Recorded data:
'''
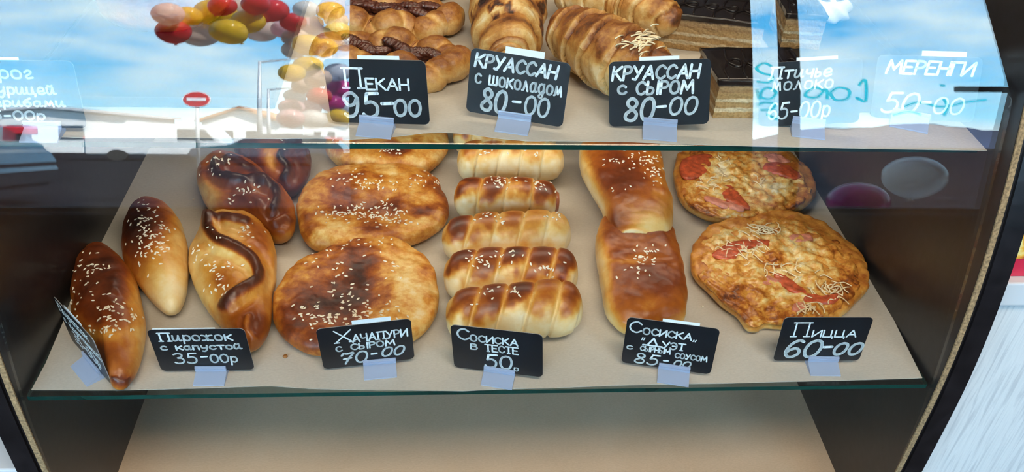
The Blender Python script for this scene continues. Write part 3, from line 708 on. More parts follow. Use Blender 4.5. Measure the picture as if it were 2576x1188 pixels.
bun('hand_pie', Z5([(920, 357), (1010, 352), (1120, 380), (1180, 450), (1213, 530), (1213, 640), (1195, 710), (1190, 830), (1160, 905), (1110, 948), (1060, 945), (1000, 880), (930, 800), (862, 700), (832, 620), (830, 540), (870, 450), (900, 390)]), 0.048,
    'golden pie with a dark zigzag seam behind the second price tag from the left', 'pie', GP, m_bread, n=2.0, bake=(0.14, 0.22), seed=3, K=64, N=160,
    feats=[('spot', 655, 600, 40, 60, -20, 0.30), ('spot', 560, 700, 40, 40, 0, 0.22), ('spot', 640, 830, 60, 60, 20, 0.48), ('spot', 620, 770, 70, 30, -20, 0.1), ('spot', 560, 640, 40, 30, 0, -0.10),
           ('ridge', [(522, 552), (525, 580), (550, 608), (598, 628), (636, 655), (653, 698), (640, 715), (600, 738), (570, 762), (562, 775)], 19, 0.008, 0.80), ('ridge', [(520, 552), (560, 545), (620, 560)], 15, 0.005, 0.74), ('ridge', [(625, 800), (622, 830), (640, 860)], 10, 0.005, 0.45)],
    sd=[(520, 610, 60, 50, 14), (545, 705, 34, 50, 24), (625, 590, 40, 30, 14), (570, 670, 40, 20, 5), (495, 655, 12, 40, 8)])
bun('hand_pie', Z5([(880, 152), (930, 108), (1000, 100), (1070, 122), (1130, 165), (1190, 222), (1250, 262), (1290, 320), (1299, 400), (1278, 450), (1230, 466), (1180, 448), (1120, 402), (1060, 372), (960, 355), (910, 320), (876, 260), (864, 200)]), 0.047,
    'dark twisted sesame pie lying behind the zigzag seam pie', 'pie', GP, m_bread, n=2.0, bake=(0.28, 0.50), seed=4, K=64, N=160,
    feats=[('spot', 520, 480, 40, 40, 0, -0.25), ('spot', 690, 540, 60, 50, 30, 0.22), ('spot', 560, 440, 50, 30, 0, 0.2), ('spot', 600, 500, 40, 26, 0, 0.15),
           ('ridge', [(541, 418), (548, 440), (590, 452), (640, 458), (685, 470), (698, 500), (690, 525)], 15, 0.008, 0.92), ('ridge', [(545, 415), (580, 402), (620, 420), (670, 455)], 15, 0.006, 0.84), ('ridge', [(690, 560), (715, 545), (735, 560)], 10, 0.004, 0.62)],
    sd=[(535, 420, 30, 30, 12), (620, 480, 40, 18, 16), (560, 400, 40, 14, 12), (590, 500, 12, 12, 4)])
bun('hand_pie', Z5([(1028, 80), (1095, 140), (1160, 210), (1215, 243), (1270, 256), (1312, 240), (1352, 190), (1368, 130), (1345, 70), (1290, 20), (1180, -20), (1070, 10)]), 0.048,
    'almost black twisted pie half hidden under the front of the upper shelf', 'pie', GP, m_bread, n=2.0, bake=(0.62, 0.80), seed=5, K=64, N=160,
    feats=[('spot', 680, 400, 22, 50, -20, -0.55), ('ridge', [(745, 350), (720, 375), (705, 400), (725, 425), (712, 455)], 13, 0.007, 0.95), ('spot', 700, 370, 16, 14, 0, -0.35)], sd=[(730, 365, 30, 14, 5)])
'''
Given request: Extract all the data above exactly, excluding every picture.

The solution:
The Blender Python script for this scene continues. Write part 3, from line 708 on. More parts follow. Use Blender 4.5. Measure the picture as if it were 2576x1188 pixels.
bun('hand_pie', Z5([(920, 357), (1010, 352), (1120, 380), (1180, 450), (1213, 530), (1213, 640), (1195, 710), (1190, 830), (1160, 905), (1110, 948), (1060, 945), (1000, 880), (930, 800), (862, 700), (832, 620), (830, 540), (870, 450), (900, 390)]), 0.048,
    'golden pie with a dark zigzag seam behind the second price tag from the left', 'pie', GP, m_bread, n=2.0, bake=(0.14, 0.22), seed=3, K=64, N=160,
    feats=[('spot', 655, 600, 40, 60, -20, 0.30), ('spot', 560, 700, 40, 40, 0, 0.22), ('spot', 640, 830, 60, 60, 20, 0.48), ('spot', 620, 770, 70, 30, -20, 0.1), ('spot', 560, 640, 40, 30, 0, -0.10),
           ('ridge', [(522, 552), (525, 580), (550, 608), (598, 628), (636, 655), (653, 698), (640, 715), (600, 738), (570, 762), (562, 775)], 19, 0.008, 0.80), ('ridge', [(520, 552), (560, 545), (620, 560)], 15, 0.005, 0.74), ('ridge', [(625, 800), (622, 830), (640, 860)], 10, 0.005, 0.45)],
    sd=[(520, 610, 60, 50, 14), (545, 705, 34, 50, 24), (625, 590, 40, 30, 14), (570, 670, 40, 20, 5), (495, 655, 12, 40, 8)])
bun('hand_pie', Z5([(880, 152), (930, 108), (1000, 100), (1070, 122), (1130, 165), (1190, 222), (1250, 262), (1290, 320), (1299, 400), (1278, 450), (1230, 466), (1180, 448), (1120, 402), (1060, 372), (960, 355), (910, 320), (876, 260), (864, 200)]), 0.047,
    'dark twisted sesame pie lying behind the zigzag seam pie', 'pie', GP, m_bread, n=2.0, bake=(0.28, 0.50), seed=4, K=64, N=160,
    feats=[('spot', 520, 480, 40, 40, 0, -0.25), ('spot', 690, 540, 60, 50, 30, 0.22), ('spot', 560, 440, 50, 30, 0, 0.2), ('spot', 600, 500, 40, 26, 0, 0.15),
           ('ridge', [(541, 418), (548, 440), (590, 452), (640, 458), (685, 470), (698, 500), (690, 525)], 15, 0.008, 0.92), ('ridge', [(545, 415), (580, 402), (620, 420), (670, 455)], 15, 0.006, 0.84), ('ridge', [(690, 560), (715, 545), (735, 560)], 10, 0.004, 0.62)],
    sd=[(535, 420, 30, 30, 12), (620, 480, 40, 18, 16), (560, 400, 40, 14, 12), (590, 500, 12, 12, 4)])
bun('hand_pie', Z5([(1028, 80), (1095, 140), (1160, 210), (1215, 243), (1270, 256), (1312, 240), (1352, 190), (1368, 130), (1345, 70), (1290, 20), (1180, -20), (1070, 10)]), 0.048,
    'almost black twisted pie half hidden under the front of the upper shelf', 'pie', GP, m_bread, n=2.0, bake=(0.62, 0.80), seed=5, K=64, N=160,
    feats=[('spot', 680, 400, 22, 50, -20, -0.55), ('ridge', [(745, 350), (720, 375), (705, 400), (725, 425), (712, 455)], 13, 0.007, 0.95), ('spot', 700, 370, 16, 14, 0, -0.35)], sd=[(730, 365, 30, 14, 5)])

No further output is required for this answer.